Damit das Ziel erreicht oder bestenfalls sogar übertroffen werden kann, hat die Bundesregierung schon erste Maßnahmen ergriffen und die Förderung von 60 EUR auf 200 EUR pro Hektar erhöht. Allerdings sind sowohl der Abbau rechtlicher Hürden sowie eine finanzielle Förderung von einer Flächenprämie über Anlage- bis hin zu Beratungskosten nötig. So kann sich diese Form der Landwirtschaft flächendeckend etablieren. Bestehende Hindernisse müssen abgebaut und der Zugang zur Förderung muss vereinfacht und umgebaut werden.
Um Nachteile der Anbauweise wie Konkurrenzeffekte zu minimieren, benötigt es eine intensive Beratung und Erforschung des Gebiets, um Synergieeffekte in der Praxis umfassend zu nutzen. Damit die positiven Effekte in der Praxis umgesetzt werden können, müssen Hemmnisse abgebaut und die Agroforstwirtschaft in Deutschland praxisnah gefördert werden. Dabei müssen die verhältnismäßig hohen Investitionskosten zu Beginn der Anlage und Pflege berücksichtigt werden.

Die Mitglieder des Kreisverbandes Steinfurt sind im regen Austausch mit Landwirt*innen, die Interesse an AFS haben, jedoch über Hemmnisse klagen und Umwandlungen bislang zurückstellen.
Wir fordern daher die Grüne Landtagsfraktion, die Grünen Mitglieder der Landesregierung, sowie Grüne Mitglieder des Bundestags aus NRW auf, sich für folgende Punkte in den jeweils zuständigen Gremien einzusetzen:

  1. Abbau der faktischen Genehmigungspflicht (verpflichtend vorzulegendes Nutzungskonzept).
  2. Schaffung von Möglichkeiten für kleine Betriebe, Agroforstsysteme auch ohne Inanspruchnahme der GAP-Förderung anzulegen, zu nutzen und bei Bedarf wieder beseitigen zu können.
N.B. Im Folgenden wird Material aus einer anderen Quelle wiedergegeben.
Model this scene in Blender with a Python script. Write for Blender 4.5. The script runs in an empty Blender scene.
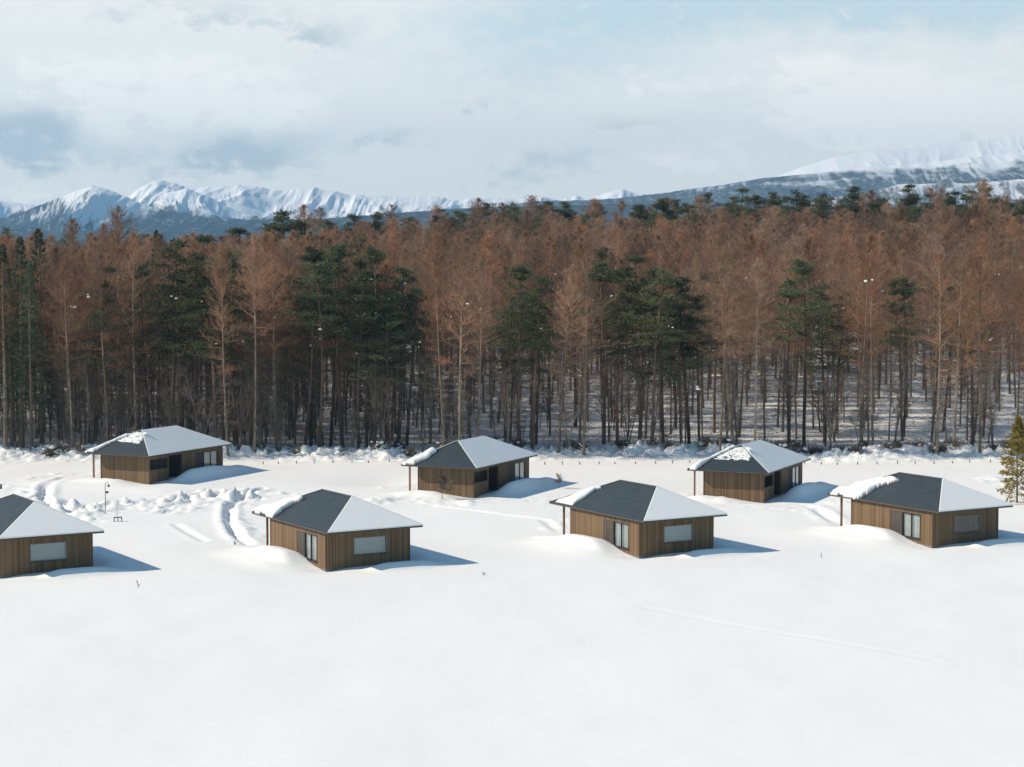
import bpy, math, random
import numpy as np
from mathutils import Vector, Matrix

random.seed(7)
RNG = np.random.default_rng(11)
SC = bpy.context.scene
COL = SC.collection
R = math.radians

# ------------------------------------------------------------------ camera, world, sun, exposure
CAM_H, FOC, HORIZON = 24.3, 1991.0, 255.0
PITCH = math.atan((383.5 - HORIZON) / FOC)
cam_d = bpy.data.cameras.new('camera')
cam = bpy.data.objects.new('camera', cam_d)
COL.objects.link(cam)
cam.location = (0, 0, CAM_H)
cam.rotation_euler = (math.pi / 2 - PITCH, 0, 0)
cam_d.sensor_fit = 'HORIZONTAL'
cam_d.sensor_width = 36.0
cam_d.lens = FOC * 36.0 / 1024.0
cam_d.clip_start = 1.0
cam_d.clip_end = 60000.0
SC.camera = cam

SUN_EL, SUN_ALPHA = R(35), R(1)          # alpha: how far the sun stands towards the viewer's side of due left
EXPOSURE = 0.27
SUN_STRENGTH, SKY_STRENGTH = 4.4, 0.115
to_sun = Vector((-math.cos(SUN_ALPHA) * math.cos(SUN_EL), -math.sin(SUN_ALPHA) * math.cos(SUN_EL), math.sin(SUN_EL)))
sun_d = bpy.data.lights.new('sun', 'SUN')
sun_d.energy = SUN_STRENGTH
sun_d.angle = R(0.5)
sun_d.color = (1.0, 0.875, 0.71)
sun = bpy.data.objects.new('sun', sun_d)
COL.objects.link(sun)
sun.rotation_euler = to_sun.to_track_quat('Z', 'Y').to_euler()
sun.location = (-200, 150, 200)

SC.view_settings.view_transform = 'Standard'
SC.view_settings.look = 'None'
SC.view_settings.gamma = 1
SC.view_settings.use_curve_mapping = False
SC.view_settings.exposure = EXPOSURE
SC.render.engine = 'CYCLES'
SC.cycles.max_bounces = 6
SC.cycles.diffuse_bounces = 3
SC.cycles.glossy_bounces = 3
SC.cycles.transparent_max_bounces = 12
SC.cycles.volume_bounces = 0
SC.cycles.use_denoising = True
SC.cycles.denoiser = 'OPENIMAGEDENOISE'
SC.cycles.denoising_input_passes = 'RGB_ALBEDO_NORMAL'
SC.cycles.denoising_prefilter = 'ACCURATE'


class NT:
    """small helper round a node tree"""
    def __init__(self, tree):
        self.t = tree
        tree.nodes.clear()

    def n(self, kind, **kw):
        nd = self.t.nodes.new(kind)
        for k, v in kw.items():
            setattr(nd, k, v)
        return nd

    def link(self, a, b):
        self.t.links.new(a, b)

    def val(self, sock, v):
        if isinstance(v, bpy.types.NodeSocket):
            self.link(v, sock)
        else:
            sock.default_value = v

    def math(self, op, a, b=0.0, c=0.0, clamp=False):
        nd = self.n('ShaderNodeMath', operation=op)
        nd.use_clamp = clamp
        self.val(nd.inputs[0], a)
        self.val(nd.inputs[1], b)
        self.val(nd.inputs[2], c)
        return nd.outputs[0]

    def mix(self, fac, a, b):
        nd = self.n('ShaderNodeMix', data_type='RGBA')
        self.val(nd.inputs[0], fac)
        for s, v in ((nd.inputs[6], a), (nd.inputs[7], b)):
            if isinstance(v, tuple) and len(v) == 3:
                v = (*v, 1)
            self.val(s, v)
        return nd.outputs[2]

    def noise(self, vec, scale, detail=4, rough=0.55, dist=0.0):
        nd = self.n('ShaderNodeTexNoise')
        if vec is not None:
            self.link(vec, nd.inputs['Vector'])
        nd.inputs['Scale'].default_value = scale
        nd.inputs['Detail'].default_value = detail
        nd.inputs['Roughness'].default_value = rough
        nd.inputs['Distortion'].default_value = dist
        return nd.outputs[0]

    def smooth(self, v, a, b, lo=0.0, hi=1.0):
        nd = self.n('ShaderNodeMapRange', interpolation_type='SMOOTHSTEP')
        self.val(nd.inputs[0], v)
        for i, q in zip((1, 2, 3, 4), (a, b, lo, hi)):
            nd.inputs[i].default_value = q
        return nd.outputs[0]

    def xyz(self, vec):
        nd = self.n('ShaderNodeSeparateXYZ')
        self.link(vec, nd.inputs[0])
        return nd.outputs

    def comb(self, x, y, z):
        nd = self.n('ShaderNodeCombineXYZ')
        for s, v in zip(nd.inputs, (x, y, z)):
            self.val(s, v)
        return nd.outputs[0]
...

  3. Praxisfreundliche Rahmenbedingungen für Öko-Regelung 3, insbesondere die ersatzlose Streichung der Abstandspflicht zwischen Gehölzstreifen und Flächenrand von 20 m, sowie die Senkung des Mindestabstands zwischen Gehölzstreifens auf 10 m, sowie die ersatzlose Streichung der Mindestbreite der Gehölzstreifen.
  4. Zulassung der Kombination der Ökoregelung 1 und 3 und Zulassen des Anbaus unterschiedlicher Ackerkulturen zwischen den Gehölzstreifen.
  5. Auskömmliche Förderung der Anlage von Agroforstsystemen (Investitionsförderung) über ein Landes- und/oder Bundesprogramm (z.B. die Aufnahme in das Programm „natürlicher Klimaschutz“). Hierbei sollte eine degressive Förderung gewählt werden, die den Einstieg erleichtert und die kleinen Betriebe nicht gegenüber großen Konzernen benachteiligt.
  6. Förderung von akkreditierter Betriebsberatung für die Anlage und Pflege von Agroforstsystemen zur Qualitätssicherung nach dem Vorbild der Förderung in Baden-Württemberg.
  7. Planungssicherheit für Landwirte bezüglich naturschutzfachlicher Belange und der Rechtssicherheit, dass landwirtschaftliche Flächen – auch wenn sie durch Agroforstmaßnahmen ökologisch aufgewertet wurden – weiter landwirtschaftlich genutzt werden können.
  8. Die Einführung eines staatlich geprüften Agroforst-Siegels.